Салтыков-Щедрин | страница 29



Разочарование в столичных реформаторах, ощущение бесцельности бесконечных словопрений («…начнем орехи перекладывать из короба в короб!» — говаривал Салтыков перед очередными дебатами) заставляли Михаила Евграфовича мечтать о какой-либо, сравнительно самостоятельной деятельности в провинции.

Возможно, и Ланской с Милютиным облегченно вздохнули, когда в марте 1858 года Салтыков был назначен рязанским вице-губернатором.

«Я совершенно доволен», — ликующе сообщает Михаил Евграфович брату.

Возможно, это настроение поддерживалось в нем лестным отзывом Александра II.

Передавали, что, утверждая назначение Салтыкова, царь сказал, что рад этому и желает, чтобы Салтыков и на службе действовал в том же духе, в каком пишет.

Как было не захотеть «себя показать», тем более в чреватой иллюзиями переменчивой атмосфере первых лет нового царствования!

Собственно русский исторический опыт еще не доказал полной бесплодности упований на благие склонности того или иного самодержавного властелина.
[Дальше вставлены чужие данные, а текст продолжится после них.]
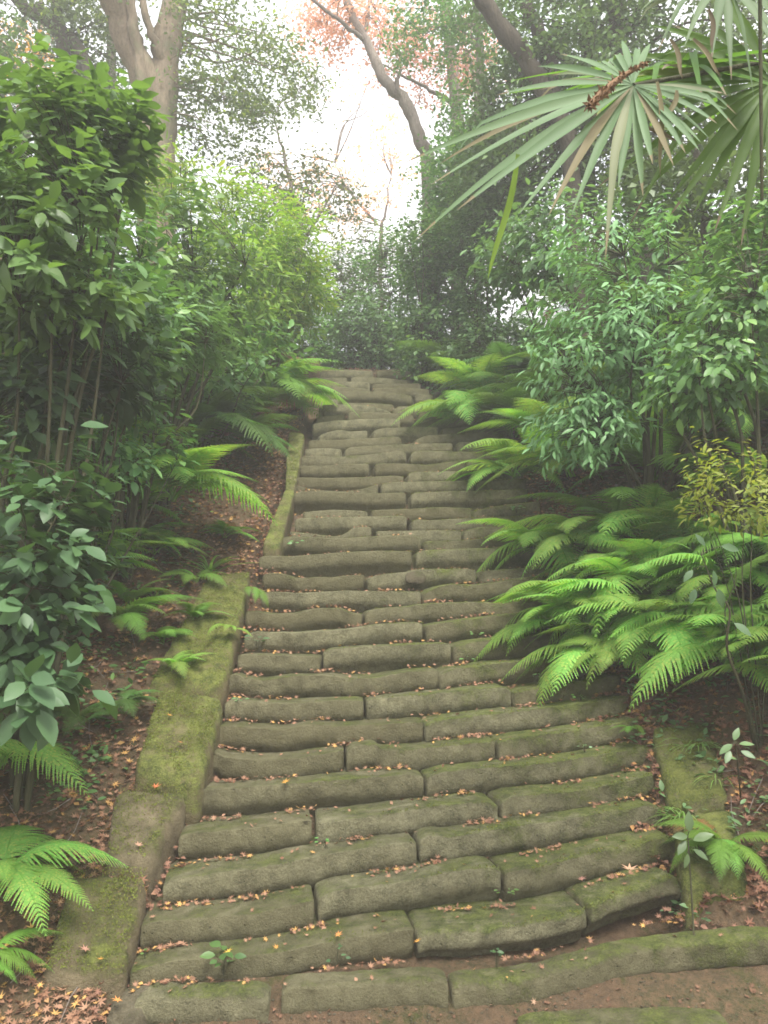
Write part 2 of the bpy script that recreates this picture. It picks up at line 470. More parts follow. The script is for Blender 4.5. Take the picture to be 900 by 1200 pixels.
def shrub(name, label, cat, seed, base, envs, nclu, nleaf, size, tmpl, mat, stem='stem', foliage='foliage', bark='stem', group=None, extra=None, **kw):
    r = rs(seed)
    base = np.asarray(base, float)
    SA, LA = bush_parts(r, base, envs, nclu, nleaf, size, tmpl, **kw)
    if extra is not None:
        for pts, rad in extra:
            p = smooth_path(pts, 5); SA.add(*tube(p, np.interp(np.linspace(0, 1, len(p)), np.linspace(0, 1, len(rad)), rad), 10))
    e = empty(name, base, label, cat, group)
    obj(stem, SA.mesh(stem, M[bark], True, base), e)
    obj(foliage, LA.mesh(foliage, M[mat], False, base), e)
    return e

# ------------------------------------------------------------------ ground
def axis(segs):
    out = [segs[0][0]]
    for a, b, s in segs:
        n = max(1, int(round((b - a) / s))); out += list(np.linspace(a, b, n + 1)[1:])
    return np.array(out)
gx = axis([(-90, -20, 7), (-20, -6, 1), (-6, -2.2, .12), (-2.2, 2.6, .045), (2.6, 6, .12), (6, 20, 1), (20, 90, 7)])
gy = axis([(-60, -4, 7), (-4, 2, .6), (2, 8, .045), (8, 16, .09), (16, 30, .6), (30, 90, 6)])
X, Y = np.meshgrid(gx, gy)
Z = ground(X, Y)
V = np.stack([X, Y, Z], -1).reshape(-1, 3)
nx, ny = len(gx), len(gy)
i = np.arange(ny - 1)[:, None] * nx; j = np.arange(nx - 1)[None]
Q = np.stack([i + j, i + j + 1, i + nx + j + 1, i + nx + j], -1).reshape(-1, 4)
tag(obj('ground', mesh_np('ground', V, [Q], M['soil'], True)), kind='structure')

# ------------------------------------------------------------------ stone steps (traced edge of every block)
STEPS = [
 [[(612,1218),(625,1210),(680,1206),(740,1203),(800,1202),(850,1204),(868,1212)]],
 [[(155,1174),(165,1168),(200,1166),(250,1167),(300,1164),(315,1172)],
  [(328,1162),(336,1157),(400,1154),(480,1148),(515,1148),(527,1154)],
  [(530,1156),(545,1152),(600,1148),(640,1142),(680,1130),(720,1118),(760,1111),(820,1104),(880,1098),(940,1096),(1000,1096)]],
 [[(150,1140),(165,1134),(200,1126),(250,1122),(300,1119),(340,1113),(400,1100),(450,1092),(487,1088)],
  [(490,1098),(500,1092),(560,1090),(620,1082),(660,1074),(690,1066)],
  [(693,1062),(710,1053),(740,1042),(770,1033),(792,1026),(800,1034)]],
 [[(163,1086),(172,1080),(200,1078),(240,1075),(300,1070),(350,1058),(370,1054)],
  [(373,1056),(380,1048),(400,1042),(440,1037),(480,1032),(520,1022),(570,1016),(589,1020)],
  [(592,1022),(640,1014),(670,1006),(700,998),(750,988),(785,979),(793,984)]],
 [[(190,1040),(196,1032),(230,1026),(260,1022),(300,1018),(350,1007),(400,998),(450,990),(490,986)],
  [(492,986),(500,979),(512,978),(530,981),(560,975),(600,967),(650,962),(700,953),(760,943),(778,946)]],
 [[(208,982),(215,977),(240,975),(300,970),(350,962),(367,961)],
  [(370,964),(380,962),(400,961),(440,955),(480,949),(530,941),(570,939),(585,943)],
  [(588,940),(600,933),(640,929),(680,926),(740,914),(768,906)]],
 [[(231,930),(238,925),(270,924),(350,917),(420,912),(480,907),(498,911)],
  [(500,911),(520,904),(560,900),(640,894),(700,885),(755,875),(770,876)]],
 [[(244,886),(250,881),(262,887),(300,891),(350,888),(385,882),(404,878)],
  [(406,882),(412,874),(425,872),(440,871),(448,879),(480,878),(540,872),(582,867)],
  [(584,870),(598,865),(660,858),(720,848),(764,840)]],
 [[(252,853),(258,850),(290,852),(330,855),(350,851),(365,848),(400,851),(450,848),(497,845)],
  [(499,850),(510,844),(560,838),(620,832),(680,824),(740,816)]],
 [[(262,824),(268,821),(300,823),(340,824),(400,820),(427,820)],
  [(429,820),(480,815),(530,810),(560,806),(590,804),(600,809)],
  [(602,811),(650,803),(690,797),(730,790)]],
 [[(267,793),(273,789),(290,795),(310,797),(340,792),(380,791),(410,795),(440,794),(480,787),(515,785)],
  [(516,791),(530,784),(580,777),(620,774),(665,768),(720,762)]],
 [[(276,768),(283,766),(300,767),(340,768),(376,769)],
  [(378,766),(386,760),(440,757),(480,755),(525,753),(530,756)],
  [(532,758),(560,751),(610,746),(650,740),(700,734)]],
 [[(285,746),(292,741),(350,741),(400,738),(440,732),(480,729),(497,730)],
  [(499,733),(540,726),(600,719),(640,716),(690,712)]],
 [[(286,718),(292,715),(320,719),(345,718),(365,713),(400,712),(408,718),(425,720)],
  [(427,718),(440,713),(480,710),(500,707),(560,705),(590,707),(650,702)]],
 [[(305,696),(312,693),(350,695),(400,692),(450,693),(495,693)],
  [(497,696),(510,689),(525,684),(560,685),(620,676),(660,674)]],
 [[(306,674),(314,671),(333,672),(348,677),(390,676),(428,673)],
  [(430,677),(455,672),(475,670),(490,667),(540,666),(560,668)],
  [(562,669),(600,667),(655,662)]],
 [[(302,653),(310,651),(340,652),(400,647),(450,645),(484,646)],
  [(487,648),(495,645),(540,643),(600,641),(650,639)]],
 [[(328,632),(336,628),(345,629),(400,631),(440,628),(485,627),(494,632)],
  [(496,634),(530,634),(560,632),(580,627),(640,622)]],
 [[(338,622),(370,626),(395,629),(405,625),(414,618),(437,617)],
  [(439,622),(480,622),(510,621),(542,622)],
  [(544,622),(560,618),(600,615),(640,611)]],
 [[(344,609),(352,607),(400,606),(440,605),(470,604),(478,606)],
  [(482,611),(488,608),(500,610),(530,608),(570,606),(630,604)]],
 [[(353,600),(390,597),(432,599)],
  [(434,598),(480,596),(520,594),(554,596)],
  [(556,598),(590,592),(635,587)]],
 [[(343,578),(350,576),(400,577),(440,578),(477,577)],
  [(481,579),(487,577),(520,576),(560,575),(620,573)]],
 [[(345,568),(370,574),(400,576),(425,573),(444,567)],
  [(446,567),(455,565),(500,564),(557,563)],
  [(558,564),(580,562),(618,561)]],
 [[(347,559),(380,560),(430,559),(460,557),(474,558)],
  [(478,556),(484,553),(540,552),(612,548)]],
 [[(350,545),(380,546),(400,544),(434,543)],
  [(439,545),(445,543),(475,543),(500,545),(535,540),(546,539)],
  [(548,540),(606,538)]],
 [[(352,534),(400,535),(440,532),(470,528),(477,531)],
  [(481,532),(487,528),(520,529),(560,529),(606,528)]],
 [[(356,526),(380,525),(401,526)],
  [(404,527),(410,524),(440,522),(480,520),(532,519)],
  [(535,518),(560,517),(600,515)]],
 [[(360,516),(400,515),(440,513),(466,511),(471,515)],
  [(487,515),(500,510),(540,508),(596,505)]],
 [[(374,510),(385,506),(400,503),(410,506),(432,504)],
  [(437,505),(445,502),(480,500),(515,500)],
  [(517,502),(560,500),(596,498)]],
 [[(365,497),(380,494),(420,491),(460,490),(470,493)],
  [(482,499),(495,495),(512,490),(550,488),(604,487)]],
 [[(370,489),(405,485)],
  [(407,484),(415,482),(440,483),(480,486),(485,487)],
  [(487,488),(512,488)]],
 [[(376,474),(420,474),(440,477),(457,482)],
  [(459,479),(475,477),(489,479)],
  [(490,482),(514,483)]],
 [[(373,468),(398,467)],
  [(400,472),(430,472),(462,474)],
  [(464,476),(512,475)]],
 [[(368,458),(392,457)],
  [(394,460),(400,458),(450,459),(475,462),(483,464)],
  [(485,461),(508,462)]],
 [[(372,455),(400,453),(434,456)],[(436,455),(470,454),(504,456)]],
 [[(378,450),(395,447),(428,447),(434,449)],
  [(435,450),(494,449)]],
 [[(372,443),(408,442)],[(410,443),(420,441),(450,443),(480,446)]],
 [[(374,435),(400,433),(438,435)],[(440,434),(462,432),(484,436)]],
]
ORD = ['lowest', 'second', 'third', 'fourth', 'fifth', 'sixth', 'seventh', 'eighth', 'ninth', 'tenth', 'eleventh', 'twelfth', 'thirteenth',
 'fourteenth', 'fifteenth', 'sixteenth', 'seventeenth', 'eighteenth', 'nineteenth', 'twentieth', 'twenty-first', 'twenty-second', 'twenty-third',
 'twenty-fourth', 'twenty-fifth', 'twenty-sixth', 'twenty-seventh', 'twenty-eighth', 'twenty-ninth', 'thirtieth', 'thirty-first', 'thirty-second',
 'thirty-third', 'thirty-fourth', 'thirty-fifth', 'thirty-sixth', 'thirty-seventh', 'thirty-eighth', 'thirty-ninth']
NUMW = {1: 'a single block', 2: 'two blocks', 3: 'three blocks'}

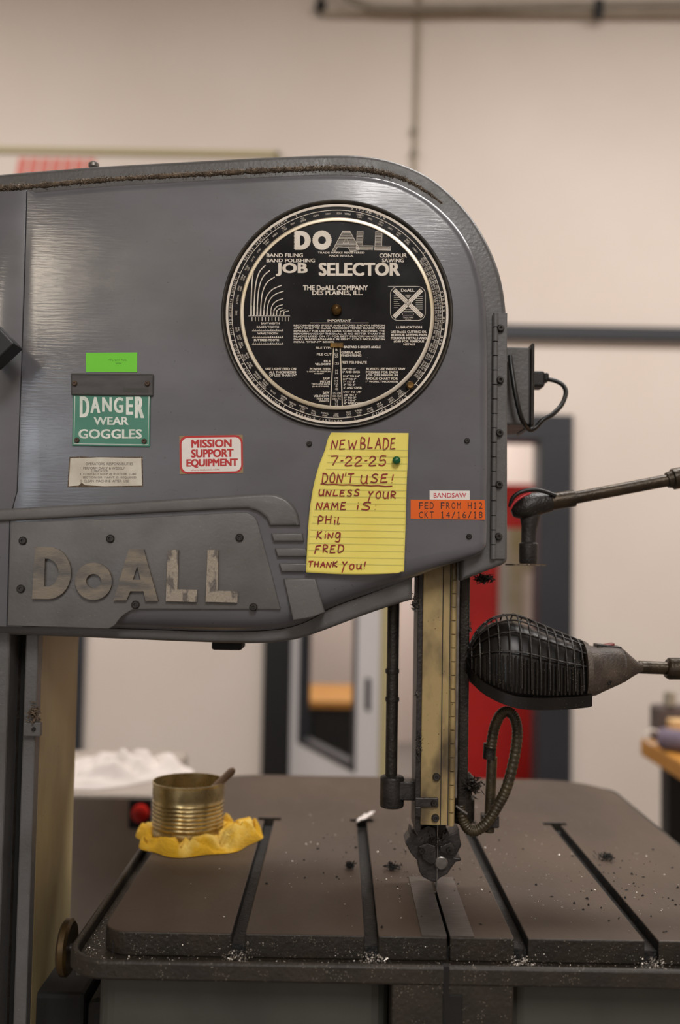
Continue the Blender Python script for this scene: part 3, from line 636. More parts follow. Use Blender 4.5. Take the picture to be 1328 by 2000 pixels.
# trough + rim around the table
LX0, LX1, LY0, LY1 = -.289, .537, -.121, .765
def rr2(x0, y0, x1, y1, r_, n=8): return rrect(x0, y0, x1, y1, r_, n)
def ringsolid(mb, outer, inner, z0, z1):
    n = len(outer); v = []
    for z in (z0, z1):
        v += [(x, y, z) for x, y in outer] + [(x, y, z) for x, y in inner]
    fs = []
    for i in range(n):
        j = (i + 1) % n
        fs += [(i, j, 2 * n + j, 2 * n + i), (n + i, 3 * n + i, 3 * n + j, n + j), (2 * n + i, 2 * n + j, 3 * n + j, 3 * n + i), (i, n + i, n + j, j)]
    return mb.add(v, fs)
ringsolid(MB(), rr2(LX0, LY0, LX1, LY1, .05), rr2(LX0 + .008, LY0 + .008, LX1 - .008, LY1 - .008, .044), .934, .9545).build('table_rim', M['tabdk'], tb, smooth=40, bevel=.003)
pts = rr2(LX0 + .009, LY0 + .009, LX1 - .009, LY1 - .009, .043)
n_ = len(pts); MB().add([(x, y, .937) for x, y in pts] + [(x, y, .9435) for x, y in pts], [tuple(range(n_)), tuple(range(n_, 2 * n_))] + [(i, (i + 1) % n_, n_ + (i + 1) % n_, n_ + i) for i in range(n_)]).build('coolant_trough', M['tabdk'], tb)
gx = .1215
MB().box(gx - .003, gx + .003, LY0 - .0006, LY0 + .0086, .92, .9549).box(gx - .003, gx + .003, LY0 + .0088, YF - .0005, .92, .9439).build('rim_gap_shade', M['basedk'], tb)  # rim is uncut; a dark flush strip gives the shade of the gap
# front casting under the rim
def xat(px, y, z=.9): return PZ(px, 1960, .9).x if y is None else P(px, 1960, y).x
fy = -.1195
MB().box(P(765, 1960, fy).x, P(1003, 1960, fy).x, fy, .0, .70, .937).build('table_bracket', M['tabdk'], tb, bevel=.002)
MB().box(P(864, 1960, fy).x, P(904, 1960, fy).x, fy - .0015, fy + .02, .70, P(880, 1941, fy).z).build('bracket_slot_shade', M['basedk'], tb, bevel=.002)  # solid dark block on the bracket, coloured as the shade inside a slot
MB().box(P(188, 1960, -.075).x, P(765, 1960, fy).x, -.075, .55, .84, .937).build('table_apron', M['baseg'], tb, bevel=.02, bseg=4)
MB().box(P(1003, 1960, fy).x, LX1 - .02, -.075, .55, .84, .937).build('table_apron', M['baseg'], tb, bevel=.02, bseg=4)
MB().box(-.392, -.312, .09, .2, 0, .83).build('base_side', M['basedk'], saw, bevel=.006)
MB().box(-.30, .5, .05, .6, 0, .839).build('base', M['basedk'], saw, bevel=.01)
# brass hand wheel left of table
c = P(131, 1850, -.02); hw = MB().lathe(c, (1, 0, 0), [(.006, -.004), (.028, -.006), (.032, -.003), (.032, .003), (.028, .006), (.006, .004)], 28).build('hand_wheel', M['oldbrass'], saw, smooth=40)
MB().tube([c + Vector((0, 0, 0)), c + Vector((.09, 0, -.012))], .005, 10).build('wheel_shaft', M['gun'], hw, smooth=40)
MB().tube([P(150, 1882, .0), P(185, 1880, .0)], .004, 8).tube([P(150, 1898, .0), P(185, 1896, .0)], .004, 8).build('wheel_rod', M['steel'], hw, smooth=40)

# ================================================================ JOB SELECTOR DIAL
DC = (658.5, 613.8); dc = P(*DC, 0); sc = 1.2135 / FOC
dial = thing('job_selector_dial', 'round black metal job selector dial with cream lettering and bright rims', 'dial', dc)
def dl(prof, name, m, par=dial, n=96): return MB().lathe(dc, (0, -1, 0), [(r_ * sc, h) for r_, h in prof], n).build(name, m, par, smooth=35)
def dring(ri, ro, h0, h1, name, m, par=dial): return MB().lathe(dc, (0, -1, 0), [(ro * sc, h0), (ro * sc, h1), (ri * sc, h1), (ri * sc, h0)], 96, True).build(name, m, par, smooth=35)
MB().lathe(dc, (0, -1, 0), [(r_ * sc, h) for r_, h in ((226.5, .0), (226, .0035), (224, .0055), (221.5, .0055), (219, .0042), (218.5, 0))], 96, True).build('bezel', M['bezel'], dial, smooth=50)
sr = dl([(218.4, .0002), (218.4, .003), (0, .003)], 'scale_plate', M['dialblk'])
dring(212.3, 216.9, .003, .0036, 'outer_line', M['ink'])
dring(204.5, 205.6, .003, .0033, 'inner_line', M['ink'])
disc = dl([(188, .0031), (188, .005), (0, .005)], 'selector_disc', M['dialblk'])
MB().lathe(dc, (0, -1, 0), [(r_ * sc, h) for r_, h in ((189.5, .0031), (189, .0062), (186.5, .0068), (182, .0066), (181.5, .005), (181.5, .0031))], 96, True).build('disc_rim', M['silver'], dial, smooth=50)
TY = -.0054
def zz(x, y): return (420 + x * .36145, 380 + y * .36154)
def tx(mb, t, x0, y0, x1, y1, bold=.03, Y=TY):
    a0, b0 = zz(x0, y0); a1, b1 = zz(x1, y1); return mb.text(t, (a0, b0, a1, b1), Y, bold)
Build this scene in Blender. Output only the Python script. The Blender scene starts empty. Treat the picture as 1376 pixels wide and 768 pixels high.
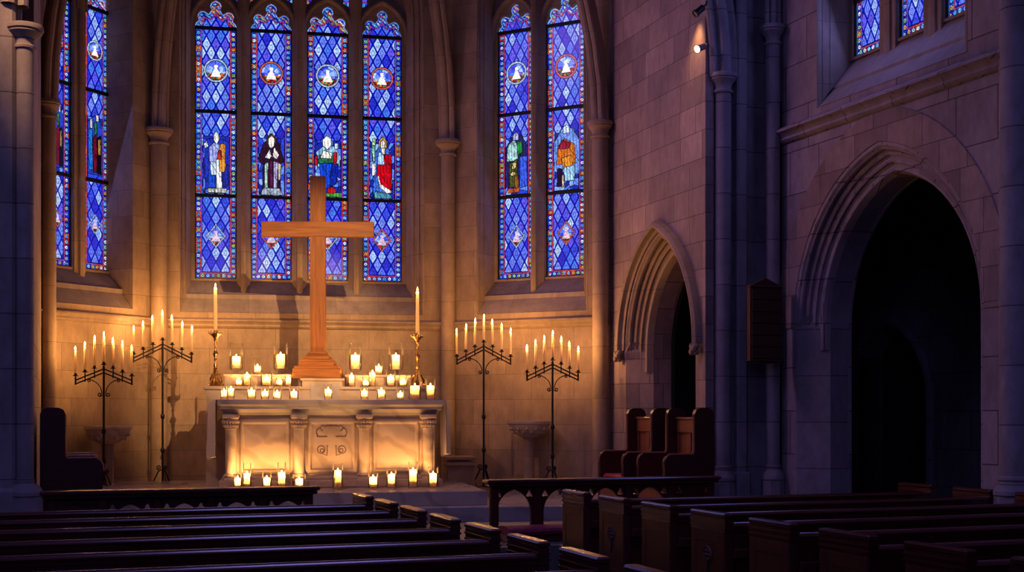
import bpy, math, random
import numpy as np
from mathutils import Vector, Matrix
from mathutils.geometry import tessellate_polygon
random.seed(7)
PI = math.pi
sc = bpy.context.scene
COL = sc.collection

# ------------------------------------------------------------------ camera
FPX, HY, CX, EYE = 1750.0, 553.0, 688.0, 1.61
cam = bpy.data.cameras.new('camera'); camo = bpy.data.objects.new('camera', cam); COL.objects.link(camo)
cam.sensor_width = 36; cam.lens = 36 * FPX / 1376
cam.shift_y = (HY - 384) / 1376
cam.clip_start = .05; cam.clip_end = 200
camo.location = (0, 0, EYE); camo.rotation_euler = (PI / 2, 0, 0)
sc.camera = camo
sc.view_settings.view_transform = 'Standard'; sc.view_settings.look = 'None'
sc.view_settings.exposure = 0.0; sc.view_settings.gamma = 1; sc.view_settings.use_curve_mapping = False
sc.cycles.max_bounces = 6; sc.cycles.transparent_max_bounces = 16
sc.cycles.sample_clamp_indirect = 3.0
sc.cycles.caustics_reflective = False; sc.cycles.caustics_refractive = False

# ------------------------------------------------------------------ world and lights
w = bpy.data.worlds.new('world'); sc.world = w; w.use_nodes = True
w.node_tree.nodes['Background'].inputs[0].default_value = (0.19, 0.15, 0.55, 1)
w.node_tree.nodes['Background'].inputs[1].default_value = 0.05

def light(name, kind, loc, energy, color, target=None, **kw):
    l = bpy.data.lights.new(name, kind); l.energy = energy; l.color = color
    for k, v in kw.items(): setattr(l, k, v)
    o = bpy.data.objects.new(name, l); COL.objects.link(o); o.location = loc
    if target is not None:
        o.rotation_euler = (Vector(target) - Vector(loc)).to_track_quat('-Z', 'Y').to_euler()
    return o
# warm spotlight hung in the nave, lights cross and altar
light('nave_spot', 'SPOT', (.75, 8.7, 6.3), 4300, (1, .55, .22), (-2.45, 15.8, 2.85), spot_size=math.radians(23), spot_blend=.7, shadow_soft_size=.035)
light('nave_spot', 'SPOT', (-4.6, 10.2, 6.6), 420, (1, .50, .20), (-2.3, 16.3, .9), spot_size=math.radians(46), spot_blend=.9, shadow_soft_size=.1)  # added wide warm fill for the lower apse walls, no fixture behind it
# added area fills, tinted like dusk light from unseen high windows
light('clerestory_fill', 'AREA', (-5.6, 6.5, 7.6), 50, (.40, .33, 1), (3.5, 12, 2.6), shape='RECTANGLE', size=3.5, size_y=3)
light('clerestory_fill', 'AREA', (-4.7, 13.4, 8.4), 42, (.80, .42, .95), (2.0, 14.9, 3.6), shape='RECTANGLE', size=1.6, size_y=2, spread=math.radians(75))  # added magenta fill aimed at the right chancel wall
light('overhead_fill', 'AREA', (.6, 6.8, 9.2), 62, (.34, .30, 1), (.6, 7.6, 0), shape='RECTANGLE', size=2.2, size_y=4, spread=math.radians(100))  # added blue fill over the pew tops, no lantern hangs here
light('west_fill', 'AREA', (-1.5, -6, 7.5), 150, (.30, .32, 1), (-.5, 12, 1.0), shape='RECTANGLE', size=4, size_y=5)  # added blue fill high behind the camera
FLAME_W = {'taper': 4.2, 'jar': 3.6, 'big': 7.5}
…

Даже Герцен, отражая вспышки надежд общества, время от времени обращался с какими-то советами и пожеланиями к императору и другим членам царской фамилии.

Призыв к топору, к красному петуху крестьянских восстаний рассматривался им лишь как самый последний довод, если бы все мирные средства разрешения конфликта оказались исчерпаны.

Большинство же образованного общества пока еще чутко ловило вести о переменах царского настроения, о падении или возвышении какого-либо государственного деятеля, наивно усматривая в нем либо виновника множества зол, либо чудодейственного исцелителя.

Сменили министра просвещения А. С. Норова, и все облегченно вздохнули: хуже того, что было, быть не может. Но вот какое впечатление произвел на старожила министерства новый начальник Е. П. Ковалевский:

«Я застал его в том же кабинете, где так часто видел Норова, в тех же самых креслах. Зловещее предзнаменование! Начали мы с ним говорить и — о ужас! Это Норов, он сам, он весь, со всею своею шаткостью, бесхарактерностью, неспособностью к какой-либо мере, выходящей из канцелярской рутины, и, наконец, с отрицанием того, что за несколько времени перед тем он утверждал торжественно и горячо».

Царь и вся правящая верхушка нисколько не сомневались в своем праве определять будущие судьбы миллионов людей. И это приводило в негодование передовых литераторов. Герцен и Чернышевский — один прямо, другой неминуемыми в цензурных условиях обиняками — осуждали келейный, секретный характер подготовки крестьянской реформы, запрещение высказываться об этом вопросе в печати.